Elder Scrolls III: Morrowind - Developer Interview

Elder Scrolls III: Morrowind - Developer Interview
Are you a huge fan of Elder Scrolls III: Morrowind? I know that I am. Come read what the people behind Morrowind have to say when we interview them!

Lisa: First off, let me say that I've been a D&D enthusiast for many, many years and an RPG fan from the early days of playing Adventure (Colossal Caves) on an old thermal-type terminal with acoustic couplings. So it's just amazing to me to see the intricacy of plot, character, and graphics that is available in Morrowind. In addition, you allowed the game to be customizeable, which meant that, really, RPGers couldn't ask for anything more.

Todd - Bethesda: Many thanks. I'm glad you're enjoying the game. We really poured ourselves into it.

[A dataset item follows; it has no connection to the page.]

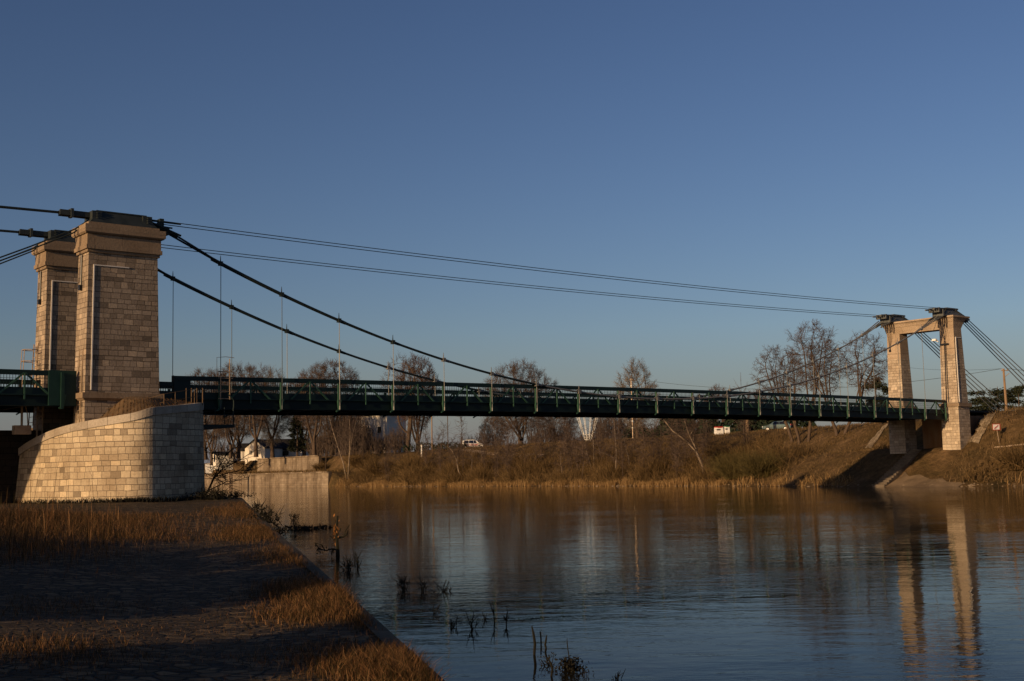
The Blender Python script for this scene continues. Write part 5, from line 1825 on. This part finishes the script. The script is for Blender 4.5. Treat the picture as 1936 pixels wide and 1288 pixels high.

Lisa: One thing that struck me was the large volume of books. It was fascinating, in a computer game, to be spending so much time reading books of all varieties, on screen. You have a novel's worth of reading material built into the game! How did that process work, developing the 'in game novel' alongside the game development? Will there be an e-book of the books available? :)

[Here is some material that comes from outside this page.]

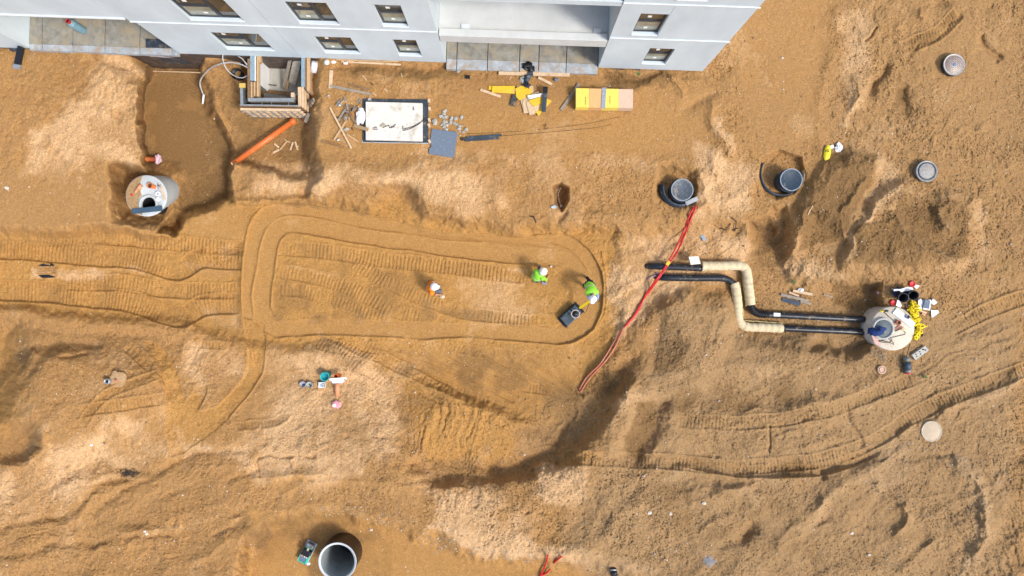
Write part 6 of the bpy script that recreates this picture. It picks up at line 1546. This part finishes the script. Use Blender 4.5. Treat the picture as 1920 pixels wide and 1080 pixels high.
def person(label, J, mats, back=(0,-1,0), tool=None, sleeve_bare=False):
    """J: joint positions; mats: vest, shirt, trousers, boots, gloves"""
    base = J['pelvis'].copy(); base.z = min(J['ankL'].z, J['ankR'].z)-.09
    t = thing('person', label, 'person', base)
    Q = dict(J); nk, hd = Q['neck'], Q['head']; face = Q['face'].normalized(); upv = (hd-nk).normalized()
    body = {'pelvis': (Q['pelvis'], .125), 'chest': (Q['chest'], .13), 'neck': (nk, .055), 'jaw': (nk.lerp(hd, .55)+face*.02, .075), 'head': (hd, .095), 'crown': (hd+upv*.06, .07), 'nose': (hd+face*.11-upv*.01, .014)}
    E = [('pelvis','chest'),('chest','neck'),('neck','jaw'),('jaw','head'),('head','crown'),('head','nose')]
    for s in 'LR':
        body['sh'+s] = (Q['sh'+s], .062); body['el'+s] = (Q['el'+s], .042); body['wr'+s] = (Q['el'+s].lerp(Q['ha'+s], .88), .028); body['palm'+s] = (Q['ha'+s], .030)
        body['hip'+s] = (Q['hip'+s], .095); body['kn'+s] = (Q['kn'+s], .06); body['ank'+s] = (Q['ank'+s], .042); body['toe'+s] = (Q['toe'+s], .035)
        E += [('chest','sh'+s),('sh'+s,'el'+s),('el'+s,'wr'+s),('wr'+s,'palm'+s),('pelvis','hip'+s),('hip'+s,'kn'+s),('kn'+s,'ank'+s),('ank'+s,'toe'+s)]
        d = (Q['ha'+s]-Q['el'+s]).normalized(); sd_ = d.cross(Vector((0,0,1))).normalized(); dn = Vector((0,0,-1))
        for k, (o_, L) in enumerate(((-.030,.062),(-.010,.075),(.011,.070),(.031,.055))):
            p0 = Q['ha'+s]+d*.045+sd_*o_; p1 = p0+d*L*.5; p2 = p1+(d*.5+dn*.7).normalized()*L*.5
            body[f'f{k}a{s}'] = (p0, .009); body[f'f{k}b{s}'] = (p1, .0085); body[f'f{k}c{s}'] = (p2, .008)
            E += [('palm'+s, f'f{k}a{s}'),(f'f{k}a{s}', f'f{k}b{s}'),(f'f{k}b{s}', f'f{k}c{s}')]
        tq_ = 1 if s == 'L' else -1
        body['t1'+s] = (Q['ha'+s]+sd_*.045*tq_+d*.01, .010); body['t2'+s] = (Q['ha'+s]+sd_*.055*tq_+d*.05+dn*.02, .009); E += [('palm'+s,'t1'+s),('t1'+s,'t2'+s)]
    skin('body', skinm, body, E, t)
    x = Q['shR']-Q['shL']; x.normalize(); sp = (Q['chest']-Q['pelvis']).normalized()
    mid = Q['pelvis'].lerp(Q['chest'], .5)
    # shirt: torso + sleeves
    sh = {'pelvis': (Q['pelvis'], .13), 'mid': (mid, .13), 'chest': (Q['chest'], .13), 'neckb': (Q['chest'].lerp(nk, .8), .07)}
    E2 = [('pelvis','mid'),('mid','chest'),('chest','neckb')]
    for s in 'LR':
        sh['sh'+s] = (Q['sh'+s], .072); sh['el'+s] = (Q['el'+s], .060); E2 += [('chest','sh'+s),('sh'+s,'el'+s)]
        if not sleeve_bare: sh['wr'+s] = (Q['el'+s].lerp(Q['ha'+s], .80), .045); E2 += [('el'+s,'wr'+s)]
    skin('shirt', mats['shirt'], sh, E2, t)
    b = B(); N = 20; vs = []; dn_ = sp.cross(x).normalized()
    for c_, a_, b_ in ((Q['pelvis']-sp*.05, .185, .150), (Q['pelvis'], .195, .155), (mid, .185, .150), (Q['chest'], .205, .155), (Q['chest'].lerp(nk, .45), .225, .135), (Q['chest'].lerp(nk, .8), .16, .115), (nk, .085, .08)):
        vs += [c_+x*a_*math.cos(2*math.pi*k/N)+dn_*b_*math.sin(2*math.pi*k/N) for k in range(N)]
    b.add(vs, [(i*N+k, i*N+(k+1)%N, (i+1)*N+(k+1)%N, (i+1)*N+k) for i in range(6) for k in range(N)], True)
    cp = mats.get('cap', .22)
    for s in 'LR': b.tube([Q['sh'+s].lerp(Q['chest'], .35), Q['sh'+s], Q['sh'+s].lerp(Q['el'+s], cp)], [.10, .098, .082], 14)
    vest = b.build('vest', mats['vest'], t)
    rot = Vector((0,0,1)).rotation_difference(sp).to_matrix(); silver = M('reflective band', (.62,.65,.62), .3, bump=0)
    b = B(); b.lathe([(.200,-.02),(.206,-.015),(.206,.015),(.200,.02)], mid.lerp(Q['chest'], .2), 24, rot=Matrix((x, dn_, sp)).transposed(), sx=1, sy=.80); b.build('reflective_band', silver, vest)
    tr = {'pelvis': (Q['pelvis'], (.15,.13))}; E4 = []
    for s in 'LR':
        tr['hip'+s] = (Q['hip'+s], .112); tr['kn'+s] = (Q['kn'+s], .080); tr['ank'+s] = (Q['kn'+s].lerp(Q['ank'+s], .9), .060); E4 += [('pelvis','hip'+s),('hip'+s,'kn'+s),('kn'+s,'ank'+s)]
        bt = {'a': (Q['kn'+s].lerp(Q['ank'+s], .88), .062), 'b': (Q['ank'+s], .058), 'c': (Q['toe'+s]*.4+Q['ank'+s]*.6, .052), 'd': (Q['toe'+s], .045)}
        skin('boot', mats['boots'], bt, [('a','b'),('b','c'),('c','d')], t)
    skin('trousers', mats['trousers'], tr, E4, t)
    if mats.get('gloves'):
        for s in 'LR': skin('glove', mats['gloves'], {'a': (Q['el'+s].lerp(Q['ha'+s], .85), .036), 'b': (Q['ha'+s], .042), 'c': (Q['ha'+s]+(Q['ha'+s]-Q['el'+s]).normalized()*.05, .032)}, [('a','b'),('b','c')], t)
    # head details and helmet
    for k in (-1, 1):
        sx_ = face.cross(upv).normalized(); b = B(); b.blob(hd+face*.088+sx_*.032*k, .012, 8, 6, 0, 1); b.build('eye', M('eye', (.05,.04,.03), .2, bump=0), t)
        b = B(); b.blob(hd+sx_*.092*k, .028, 8, 6, .05, 2, (.5,.8,1)); b.build('ear', skinm, t)
    b = B(); b.blob(hd-face*.012+upv*.02, .104, 16, 10, .03, 3, (1,1,.9)); b.build('hair', M('brown hair', (.05,.03,.02), .8), t)
    rt = Vector((0,0,1)).rotation_difference((upv*.9+Vector((0,0,.6))).normalized()).to_matrix(); hc_ = hd+upv*.055
    prof = [(.135,-.02),(.148,-.02),(.150,-.012),(.137,.0),(.134,.04),(.115,.09),(.075,.125),(.03,.138),(0,.14)]
    b = B(); b.lathe(prof, hc_, 32, rot=rt); hel = b.build('helmet', M('white helmet', (.84,.85,.86), .3, var=.02, bump=0), t)
    b = B(); f_ = face.copy(); sd2 = f_.cross(Vector((0,0,1))).normalized()
    b.add([hc_+f_*.12+sd2*.09-Vector((0,0,.012)), hc_+f_*.195+sd2*.05-Vector((0,0,.03)), hc_+f_*.195-sd2*.05-Vector((0,0,.03)), hc_+f_*.12-sd2*.09-Vector((0,0,.012))], [(0,1,2,3)]); b.build('brim', M('white helmet', (.84,.85,.86)), hel, solid=.006)
    b = B(); b.tube([hc_-f_*.10+Vector((0,0,.095)), hc_+Vector((0,0,.145)), hc_+f_*.10+Vector((0,0,.095))], .012, 6); b.build('crest', M('white helmet', (.84,.85,.86)), hel)
    return t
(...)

Todd: That's something we started with Daggerfall, having books. And people liked it so much that we decided to expand it even more with Morrowind. We also got a lot of feedback that people didn't really care about the books, so we made many of them raise skills in Morrowind. First, we made a list of books that we wanted to reuse from Daggerfall, and then a list of new ones we wanted, including the skill books. From there we had several writers work on them and they were then edited, which took a while. It's really one of those things that makes the world feel real.

Lisa: Morrowind draws you into the game with its immersive story, video, and sound, but even more so with the development tools. Not only can you get lost in the world, but you can customize it to suit your very own needs. It seems that Morrowind is encouraging people to think of coding as fun and enjoyable. Is this a "Last Starfighter" kind of plot to develop the next generation of game programmers?

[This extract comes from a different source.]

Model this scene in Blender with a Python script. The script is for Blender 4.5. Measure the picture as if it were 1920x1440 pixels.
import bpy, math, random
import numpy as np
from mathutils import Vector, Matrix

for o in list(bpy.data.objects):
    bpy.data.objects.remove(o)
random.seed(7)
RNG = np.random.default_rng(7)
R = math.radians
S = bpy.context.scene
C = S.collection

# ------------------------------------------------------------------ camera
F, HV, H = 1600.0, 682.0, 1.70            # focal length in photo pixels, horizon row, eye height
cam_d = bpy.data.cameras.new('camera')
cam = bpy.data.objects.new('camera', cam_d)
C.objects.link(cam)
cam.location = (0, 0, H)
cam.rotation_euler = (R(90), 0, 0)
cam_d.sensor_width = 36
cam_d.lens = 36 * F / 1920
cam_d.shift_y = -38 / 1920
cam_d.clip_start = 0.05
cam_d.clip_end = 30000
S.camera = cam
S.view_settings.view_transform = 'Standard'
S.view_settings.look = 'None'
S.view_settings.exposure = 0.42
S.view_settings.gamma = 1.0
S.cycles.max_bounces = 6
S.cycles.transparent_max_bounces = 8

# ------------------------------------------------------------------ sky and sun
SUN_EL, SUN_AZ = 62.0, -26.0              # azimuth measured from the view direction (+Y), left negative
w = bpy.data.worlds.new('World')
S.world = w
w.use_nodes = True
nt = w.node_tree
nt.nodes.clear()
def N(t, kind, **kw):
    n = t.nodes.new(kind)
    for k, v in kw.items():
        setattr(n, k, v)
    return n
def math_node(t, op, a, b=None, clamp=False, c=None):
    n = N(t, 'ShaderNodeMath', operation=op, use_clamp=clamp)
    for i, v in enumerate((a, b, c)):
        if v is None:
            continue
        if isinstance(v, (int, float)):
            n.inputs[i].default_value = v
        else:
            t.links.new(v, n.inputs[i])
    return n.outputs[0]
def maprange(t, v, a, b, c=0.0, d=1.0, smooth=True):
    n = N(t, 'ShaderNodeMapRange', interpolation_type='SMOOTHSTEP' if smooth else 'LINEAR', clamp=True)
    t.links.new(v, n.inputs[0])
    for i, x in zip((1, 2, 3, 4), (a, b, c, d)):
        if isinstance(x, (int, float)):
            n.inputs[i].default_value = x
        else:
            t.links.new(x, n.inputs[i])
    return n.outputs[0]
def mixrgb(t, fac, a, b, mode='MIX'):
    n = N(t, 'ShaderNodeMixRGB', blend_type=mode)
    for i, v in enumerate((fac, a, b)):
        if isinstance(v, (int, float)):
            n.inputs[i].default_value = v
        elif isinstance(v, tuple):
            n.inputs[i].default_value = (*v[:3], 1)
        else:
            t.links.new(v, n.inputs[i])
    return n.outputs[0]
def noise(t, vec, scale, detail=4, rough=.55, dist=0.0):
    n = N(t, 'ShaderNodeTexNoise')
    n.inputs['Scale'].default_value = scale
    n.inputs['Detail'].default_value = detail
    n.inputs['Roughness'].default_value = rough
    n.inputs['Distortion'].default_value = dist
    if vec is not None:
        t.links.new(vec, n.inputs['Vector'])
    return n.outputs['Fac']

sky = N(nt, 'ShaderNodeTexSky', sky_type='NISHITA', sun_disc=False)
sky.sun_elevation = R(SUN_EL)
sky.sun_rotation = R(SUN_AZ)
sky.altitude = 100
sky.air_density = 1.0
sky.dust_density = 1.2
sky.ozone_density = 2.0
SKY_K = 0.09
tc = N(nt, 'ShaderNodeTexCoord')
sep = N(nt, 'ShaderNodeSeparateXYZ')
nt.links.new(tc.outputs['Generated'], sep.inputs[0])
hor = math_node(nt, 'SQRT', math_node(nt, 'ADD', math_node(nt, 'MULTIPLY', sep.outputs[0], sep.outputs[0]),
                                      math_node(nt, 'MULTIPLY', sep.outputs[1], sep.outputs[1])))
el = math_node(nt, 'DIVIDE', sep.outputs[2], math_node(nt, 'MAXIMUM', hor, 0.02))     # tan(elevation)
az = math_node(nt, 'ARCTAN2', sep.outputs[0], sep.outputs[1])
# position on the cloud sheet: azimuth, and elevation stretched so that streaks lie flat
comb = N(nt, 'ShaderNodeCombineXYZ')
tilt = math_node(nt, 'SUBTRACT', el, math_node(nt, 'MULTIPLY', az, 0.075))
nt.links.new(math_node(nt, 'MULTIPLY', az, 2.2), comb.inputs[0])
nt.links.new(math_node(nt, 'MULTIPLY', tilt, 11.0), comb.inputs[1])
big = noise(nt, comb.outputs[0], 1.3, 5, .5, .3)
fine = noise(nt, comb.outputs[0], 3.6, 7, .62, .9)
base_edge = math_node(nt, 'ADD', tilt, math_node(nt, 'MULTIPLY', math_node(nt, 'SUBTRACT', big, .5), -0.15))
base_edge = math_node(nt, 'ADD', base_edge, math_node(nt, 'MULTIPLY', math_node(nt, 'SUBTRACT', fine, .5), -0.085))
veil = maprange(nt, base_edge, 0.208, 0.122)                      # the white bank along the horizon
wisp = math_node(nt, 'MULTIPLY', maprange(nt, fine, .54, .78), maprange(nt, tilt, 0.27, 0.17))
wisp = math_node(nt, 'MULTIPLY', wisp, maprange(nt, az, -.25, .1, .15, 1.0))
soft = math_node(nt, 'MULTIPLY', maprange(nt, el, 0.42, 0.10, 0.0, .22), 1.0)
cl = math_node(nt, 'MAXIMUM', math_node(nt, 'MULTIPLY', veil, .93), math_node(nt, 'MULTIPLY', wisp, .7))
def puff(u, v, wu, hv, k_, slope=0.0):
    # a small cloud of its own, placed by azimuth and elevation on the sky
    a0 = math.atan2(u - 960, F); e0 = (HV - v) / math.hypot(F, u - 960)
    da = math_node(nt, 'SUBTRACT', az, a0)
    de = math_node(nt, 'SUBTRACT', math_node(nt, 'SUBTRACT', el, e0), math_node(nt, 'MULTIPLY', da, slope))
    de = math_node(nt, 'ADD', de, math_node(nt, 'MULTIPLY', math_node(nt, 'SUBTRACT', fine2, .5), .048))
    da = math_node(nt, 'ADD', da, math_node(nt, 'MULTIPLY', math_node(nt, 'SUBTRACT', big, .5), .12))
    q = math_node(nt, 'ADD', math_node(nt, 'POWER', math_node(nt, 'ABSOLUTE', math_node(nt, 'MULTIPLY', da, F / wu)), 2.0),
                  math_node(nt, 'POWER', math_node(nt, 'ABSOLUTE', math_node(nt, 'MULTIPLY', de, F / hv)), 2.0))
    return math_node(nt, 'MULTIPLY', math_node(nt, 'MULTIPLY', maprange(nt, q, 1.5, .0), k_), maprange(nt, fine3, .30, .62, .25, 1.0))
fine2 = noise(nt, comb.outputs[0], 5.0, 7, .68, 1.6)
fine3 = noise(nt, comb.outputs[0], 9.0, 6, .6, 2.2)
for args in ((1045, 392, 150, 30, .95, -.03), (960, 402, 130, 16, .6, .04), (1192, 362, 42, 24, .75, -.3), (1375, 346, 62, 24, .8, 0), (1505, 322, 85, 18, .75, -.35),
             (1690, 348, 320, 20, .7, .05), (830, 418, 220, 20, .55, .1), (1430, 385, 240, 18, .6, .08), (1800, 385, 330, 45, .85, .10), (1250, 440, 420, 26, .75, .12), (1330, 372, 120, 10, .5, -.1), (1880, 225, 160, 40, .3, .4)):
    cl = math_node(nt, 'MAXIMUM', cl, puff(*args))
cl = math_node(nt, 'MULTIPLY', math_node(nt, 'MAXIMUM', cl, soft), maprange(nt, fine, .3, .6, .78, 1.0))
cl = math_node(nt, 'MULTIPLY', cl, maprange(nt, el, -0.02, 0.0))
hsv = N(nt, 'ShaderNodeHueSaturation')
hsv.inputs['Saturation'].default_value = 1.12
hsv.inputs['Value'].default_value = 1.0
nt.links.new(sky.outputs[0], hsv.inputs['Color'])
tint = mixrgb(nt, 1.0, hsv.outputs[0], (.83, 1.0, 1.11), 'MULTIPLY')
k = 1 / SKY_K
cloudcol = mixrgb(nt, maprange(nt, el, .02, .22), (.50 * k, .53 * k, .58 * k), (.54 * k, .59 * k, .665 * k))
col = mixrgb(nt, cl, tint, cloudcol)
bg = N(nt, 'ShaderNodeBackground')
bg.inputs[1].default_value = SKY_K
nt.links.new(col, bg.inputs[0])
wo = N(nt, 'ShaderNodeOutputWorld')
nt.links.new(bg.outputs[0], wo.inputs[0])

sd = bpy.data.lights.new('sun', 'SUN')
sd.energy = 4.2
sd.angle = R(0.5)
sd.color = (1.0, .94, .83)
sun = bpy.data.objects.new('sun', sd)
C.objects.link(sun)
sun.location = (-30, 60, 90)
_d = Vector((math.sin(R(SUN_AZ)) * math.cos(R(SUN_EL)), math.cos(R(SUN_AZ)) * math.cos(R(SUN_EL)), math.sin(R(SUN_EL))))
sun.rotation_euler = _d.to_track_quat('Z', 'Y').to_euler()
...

Todd: I can't remember the last time someone referenced the "Last Starfighter", which includes one of my favorite lines, "What do we do now?", answer: "Now we die." Anyway. Sure, I hope to hire our next round of developers from the community. Who better?

Lisa: The stories and plottings were worthy of a soap opera, and the player's ability to 'cross streams' made the game quite interesting. One interesting twist was that if you asked a recruiter about his group, but then declined to join at the moment, he became annoyed with you and his fondness rating dropped. Shouldn't he actually be happy that you showed an interest, and maybe send you away with recruitment literature? I would think having a person think over seriously the opportunity would be better than someone who randomly jumps into a situation :) What was the thought behind this?

Todd: We tried to use Disposition, how much they like you, as much as possible and in clear ways, so that saying no to someone usually meant a drop. With this kind of game, the number of scenarios you can make up per quest is mind-boggling, including your example.

Lisa: Just how did all of those goody-goody anti-drug merchants know that I was carrying illict drugs deep in the bottom of my backpack, and refuse to deal with me because of it? :)

Todd: It actually smells really bad. Yeh, that's the reason.

Lisa: The game just cries out to be an on line multiplayer game along the lines of Asheron's Call or EverQuest. Any thoughts in that direction?

Todd: It's gonna cry for a while then. It seems that it would work well, but in actuality would have to change dramatically to be a good online game. Single player and multiplayer are apples and oranges. I'm still in search of perfecting the single-player experience, so we'll leave the online thing to other folks. And that space is very crowded, so perhaps in a few years when the dust settles we'll drop the hammer with an online game of our own. Who knows?

Lisa: I have to admit to being a ranger at heart. When I got Morrowind I immediately created a wood elf archer. Then I noticed that I was spending all of my hard earned money buying more arrows, when my friends were upgrading their armour or weapons. I think you guys are jealous of the elves :) I wouldn't have minded making my own from trees and birds I shot down ... was that a gameplay balance issue?

Todd: Yes, in a sense. In any game, if you can attack at range, you are more powerful, because you can't be hit, so ammo helps limit it, as does the time it takes to reload and so forth. We made the reload time slow so that you were scared using a bow with someone rushing at you. You better hope you kill them before they get to you.

Thanks so much to Bethesda for answering our questions, and I highly encourage any gamer who hasn't played Morrowind yet to give it a try!